Some books are impossible to put down. Some books make you call in sick to work because you simply can’t stop reading. Some books change your life forever. Max Wirestone’s “The Unfortunate Decisions of Dahlia Moss” is not one of those books.

The premise is fairly interesting: a broke, unemployed geeky girl gets hired to investigate the theft of a certain unique item that went missing in an MMORPG (Massively multiplayer online role-playing game). Pretty soon, however, a real-life crime occurs, and our hapless heroine gets to investigate it too.

There’s a wide variety of wacky characters, a strange online game world and, well, not a whole lot else. Our protagonist, Dahlia Moss, is described in the vaguest possible terms: chronically unemployed, still recovering from a bad breakup over a year ago, suffering from body image issues. That doesn’t stop her from body-shaming other female characters, however (“exceedingly flat. Not just her chest – everything”). I found it hard to feel sympathy for the protagonist when she uses such language against other women, goes to job interviews without any idea what she’s interviewing for, criticizes her charitable roommate who lets her live in the apartment for free, etc.

I’ve seen this book compared to “Scott Pilgrim vs the World,” and it looks like Wirestone had deliberately set out to write a gender-reversed homage. The fact that every character addresses the protagonist by her full name (“Dahlia Moss!”) almost every time they meet her is a rather strong giveaway.
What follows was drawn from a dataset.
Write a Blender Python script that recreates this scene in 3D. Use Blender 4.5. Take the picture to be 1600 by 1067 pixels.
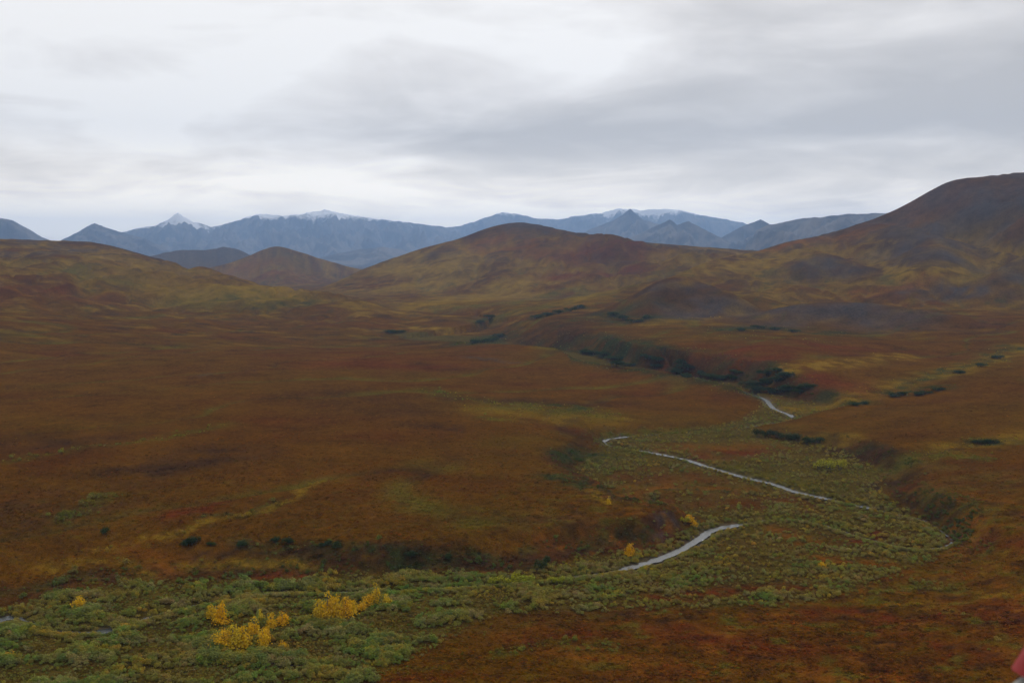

The book tries to be funny, but it didn’t get more than a few chuckles out of me. The in-book continuity is odd: the narrative takes place over the course of about a week, with every day described in detail, yet at one point Dahlia mentions all the detective books she’d read since she started the case. A bad cop shows up for one scene, never to return again, while a good (and secretly geeky) cop inexplicably puts his job on the line by providing Dahlia with very thinly veiled clues about the case.

Normally, I’d give a book like this only 2 stars, but some parts of it were well written and rather quotable. (“My refrigerator is best described in terms of stark minimalism.”)

I wish Max Wirestone better luck with his future (and hopefully less ambitious) endeavors.